The opening opera is Antony and Cleopatra, a world premiere commission from Berkeley composer John Adams, based on the Shakespeare tragedy. It's a big frigging deal, and whether or not it's successful or a disaster or both, it will be an event that will be talked about for as long as we're alive, so you should go if you have any sense of adventure.
This will be the first opera Adams (pictured above at the SF Symphony) has written without the director/librettist Peter Sellars as collaborator, and it will be his first attempt at setting Shakespearean verse. I recently read the play for the first time and it's long (40+ scenes in 5 acts), weird, discursive, with oddly unlikable characters, but it has moments of true grandeur, and I can hardly wait to see what they do with the play and the English poetry.
Tchaikovsky's Eugene Onegin is up next, and it's almost a perfect opera. As a young musical snob, I looked down on Tchaikovsky's music until discovering the two operas he wrote on Pushkin works, The Queen of Spades and Eugene Onegin, and had to reassess a few ignorant prejudices. San Francisco is restaging the Robert Carsen production that was created for The Met in 1997. It was controversially stark at its premiere, but by all accounts has aged well.
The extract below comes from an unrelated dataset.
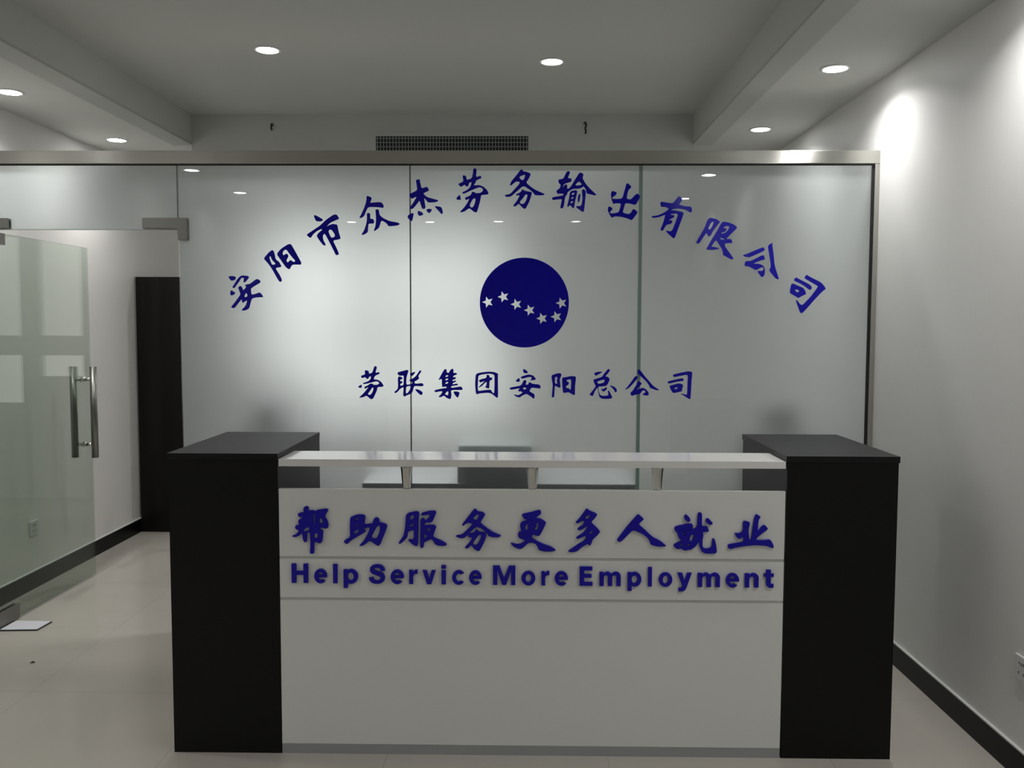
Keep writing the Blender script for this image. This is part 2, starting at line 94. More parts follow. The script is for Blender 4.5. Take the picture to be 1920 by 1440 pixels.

Poulenc's Dialogues of the Carmelites is a Catholic martryrdom opera about 16 Carmelite nuns who were executed during the Terror of the French Revolution. Premiered at La Scala in 1957 and the San Francisco Opera later the same year, most of the opera takes place in a convent and includes a great deathbed scene for an old soprano who has lost her faith at the worst possible time and an outrageous finale where the sisters sing Salve Regina while getting their heads lopped off one by one. The music is one of my favorite 20th century opera scores, strange and seductive and, yes, spiritual.
The final two operas this fall are a brand new production of Verdi's perennial favorite, La Traviata, and the rarely performed 1762 Orfeo ed Euridice by Christof von Gluck. They are being promoted as important debuts of two young stars, soprano Pretty Yende in La Traviata and countertenor Jakub Józef Orliński as Orfeo. Neither of them excite me on paper as much as the previous three, but one of the joys of any opera season are the happy surprises. Hope to see you this fall at the War Memorial.